Художник по спецэффектам, Кларенс Слайфер, писал о сценах, в создании которых участвовал Дали: «Хичкок хотел иметь в этом эпизоде налитые кровью глаза. Я отправился на Скид-Роу [в Лос-Анджелесе] в рождественский сочельник, чтобы сфотографировать тех парней с затуманенным взглядом, которые пили всю жизнь. Вы даже представить себе не можете, сколько вариантов глаз мы сделали, от налитых кровью до плачущих и бесстрастных». Тем не менее присутствие в фильме Бергман стало причиной некой внутренней деликатности, а также мягкости текстов. Впервые в фильмах Хичкока женщина становится средством исцеления. Она словно цветок в грязи. «Завороженный» рассказывает о замкнутом, пропитанном клаустрофобией мире. И это мир Хичкока, несмотря на всю двусмысленность фильма.

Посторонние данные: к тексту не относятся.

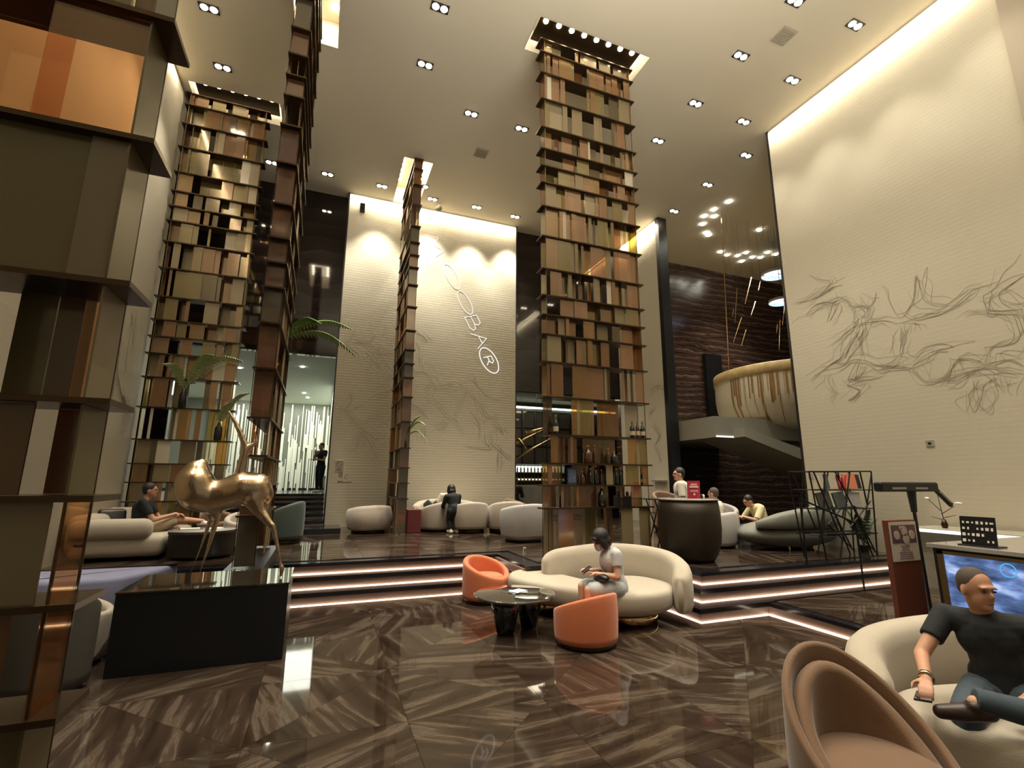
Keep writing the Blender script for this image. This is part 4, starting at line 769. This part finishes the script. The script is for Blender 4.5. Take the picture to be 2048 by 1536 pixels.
for i, (x, z, w, h, m, n, tl) in enumerate(((7.68, 1.59, .05, .22, 'paper', 'pale thin booklet at the left of the rack top shelf', 0), (7.86, 1.59, .07, .24, 'green', 'dark green book on the rack top shelf', 0), (8.42, 1.59, .30, .25, 'orange', 'orange book with dark side, right on the rack top shelf', 0), (8.62, 1.59, .10, .24, 'black', 'black book at right end of the rack top shelf', 0), (7.75, 1.29, .30, .25, 'charcoal', 'dark magazine leaning on the rack second shelf, left one', -.12), (8.12, 1.29, .26, .25, 'green', 'green magazine leaning on the rack second shelf, middle one', -.12), (8.48, 1.29, .28, .25, 'greyfab', 'grey mauve magazine on the rack second shelf, right one', .1))):
    b = nb(); box(b, (x, 5.80, z+h/2+.006), (w, .03, h), Euler((-.15, tl, 0))); tag(obj('book', b, m), n, 'book')
t = thing('letter_ornament', 'red letter W ornament standing on the rack top shelf', 'ornament', (8.16, 5.78, 1.592)); b = nb(); stroke(b, [(-.11, .22), (-.06, .0), (0, .18), (.05, 0), (.11, .22)], .02)
for v in b.verts: v.co.y *= 4
obj('letter', b, 'red', t)
t = thing('potted_plant', 'small leafy plant behind the black wire rack', 'plant', (8.95, 6.05, B)); b = nb(); lathe(b, [(.06, 0), (.09, .12), (.08, .12)], 14); obj('pot', b, 'black', t)
for i in range(7):
    a = i*.9; b = nb(); frond(b, (0, 0, .1), (math.cos(a)*.25, math.sin(a)*.2, .55+.08*(i % 3)), .1, .06, 12); obj('frond', b, 'darkleaf', t)
t = thing('handrail', 'thin dark metal handrail at the platform edge before the grey sofa', 'handrail', (0, 0, 0))
b = nb(); tube(b, (6.9, 5.55, 1.45), (7.72, 5.30, 1.09), .014); obj('rail', b, 'blackmetal', t); b = nb(); tube(b, (6.9, 5.55, 1.45), (6.9, 5.55, B-.012), .014); tube(b, (7.72, 5.30, 1.09), (7.72, 5.30, .17), .014); obj('post', b, 'blackmetal', t)
# ------------------------------------------------------------------ sign stand, kiosk, console, lectern
t = thing('sign_stand', 'tall brown menu sign stand with food photo beside the screen kiosk', 'sign', (5.70, 3.46, .17), .0)
b = nb(); box(b, (0, 0, .58), (.46, .05, 1.14)); bevel(b, .006); obj('board', b, 'signbrown', t); b = nb(); bx(b, -.24, .24, -.07, .07, 0, .02); obj('foot', b, 'black', t)
b = nb(); bx(b, -.215, .215, -.031, -.026, .74, 1.13); obj('poster', b, 'paper', t); b = nb(); bx(b, -.19, .19, -.035, -.031, .92, 1.10); obj('photo', b, 'signphoto', t)
b = nb()
for i, (px, pz, r) in enumerate(((-.12, 1.0, .045), (0, 1.04, .05), (.12, 1.0, .045), (.02, .955, .05), (-.05, 1.07, .02))):
    tube(b, (px, -.035, pz), (px, -.039, pz), r, r, 20)
obj('dishes', b, mat('dish_print', (.42, .32, .27), .6, noise=.5, nscale=40), t)
b = nb()
for i, w in enumerate((.14, .10, .12, .2, .2, .2, .22)): bx(b, -w/2, w/2, -.034, -.031, .885-i*.02, .892-i*.02)
obj('print', b, mauve, t)
t = thing('screen_kiosk', 'black counter front with gold-framed glowing video screen', 'kiosk', (0, 0, 0))
b = nb(); bx(b, 5.66, 7.3, 1.0, 3.16, .158, 1.08); obj('cabinet', b, 'black', t)
b = nb(); bx(b, 5.63, 7.4, .95, 3.20, 1.08, 1.12); bevel(b, .004); obj('countertop', b, 'greymarble', t)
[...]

Через два дня после завершения съемок «Завороженного» Хичкок вернулся в Англию, чтобы возобновить переговоры с Сидни Бернстайном о возможном сотрудничестве. Они хотели создать компанию Transatlantic Pictures, которая привлечет лучших сценаристов и актеров из обеих стран, но для этой цели им требовались инвесторы, которые с недоверием относились к любым начинаниям. Хичкок оставался в Лондоне около десяти недель, но не добился существенных успехов в поисках финансирования. Пришлось вернуться в безопасные объятия Голливуда, где ему предложили снять еще один фильм с Дэвидом Селзником.